The distributions of the sample are different. They aren't the same at all.

Two samples:

0 1
.75 .75 0

They have the same mean, 0.50, they have different standard deviations/variances and distributions. If you plotted the 3 on a bar graph the two graphs would not be the same.

If you look at http://en.wikipedia.org/wiki/Variance, scroll down to population variance and sample variance, there is a very clear formula:

variance=1/n*sum(xi-mean)^2

since we know the entire population of results (they are given), you don't need to use (n-1) as is used for samples.

So for the two samples:

variance1=1/2*((0-0.5)^2+(1-0.5)^2)=0.25
variance2=1/* 3 ((0.75-0.5)^2+(0.75-0.5)^2+(0-0.5)^2)=0.125

So the second example has half the variance as the first, which makes sense if you look at the two distributions.

I could look in my stats book and figure out the E(X) notation. I took another stats course which had the crap in it. But I don't see why I should bother.

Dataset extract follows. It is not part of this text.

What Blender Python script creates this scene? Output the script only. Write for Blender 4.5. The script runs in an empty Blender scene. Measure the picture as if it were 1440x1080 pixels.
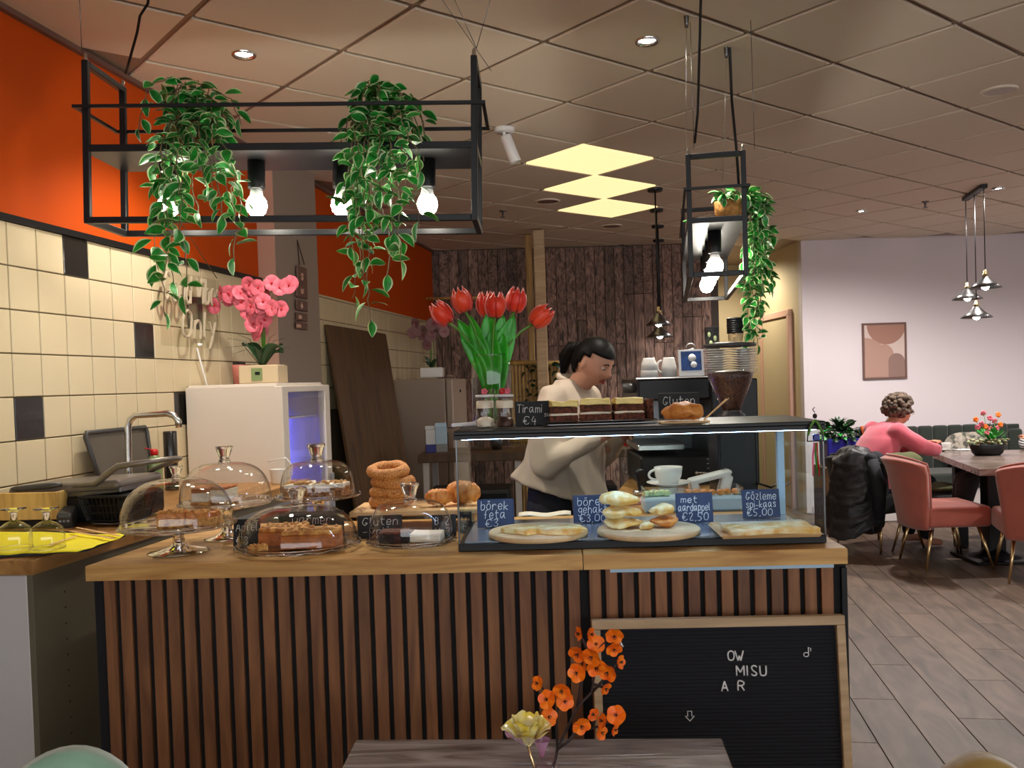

edit: I made a mistake first time around, the 3 was a 2. It was calculated using 3 tho.

[/ QUOTE ]

Your and many others here are making the misstake of thinking that you can win a fraction of the pot. You always win 100% or 0% so the variance is the same.

And I have no idea why are you are referring to population variance and sample varince when we obviously know everything about the distribution.